この二人なら、物語(ドラマ)のない作品を、新しいドラマとして創れるのではないかと思った。」と答えた。
北尾は、「三人の神がただ伝言していくだけという内容の中で、それぞれがどんな役割があり、
古典だけでなくて現代に置き換えるとどのように捉えられるか、と発想を巡らせている。
神々の距離感や言葉、踊りの伝達の仕方が今回の振付のポイント。」と答えた。
また、木ノ下は北尾に対し、「以前『黒塚』という作品の出演者として、北尾さんに参加してもらった。
その時に長唄で踊る部分があり、彼が自ら振付けて踊ってくれたのですが、それが素晴らしくて。
日本舞踊の振付を基に現代的にアレンジしていて、センスが良くて巧みでした。
そして、ドラマとダンスの接合が本当に上手で、古典は物語の中でダンスがあったり、
ダンスかと思ったらそれが物語となったりするから、北尾さんは古典の現代化には打ってつけの振付家だと思う。」と述べた。
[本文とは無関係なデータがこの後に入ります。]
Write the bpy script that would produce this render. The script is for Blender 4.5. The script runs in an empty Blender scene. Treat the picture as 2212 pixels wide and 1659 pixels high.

また、『娘道成寺』のきたについて木ノ下が熱く語ると、きたは「情念の話といわれるが、
自分としては到底納得できない物語。けれど、いかに誇り高く生き終わらせるか、という
プライドの話だと最近解釈するようになった。これは自身の踊ることのプライドとも繋がる。
今回、納得して踊ることができる気がする。」と笑いながら話した。


取材後、『三番叟』の一部シーンが公開された。

公演は、まつもと市民芸術館小ホールにて、6月15日(金)から17日(日)まで。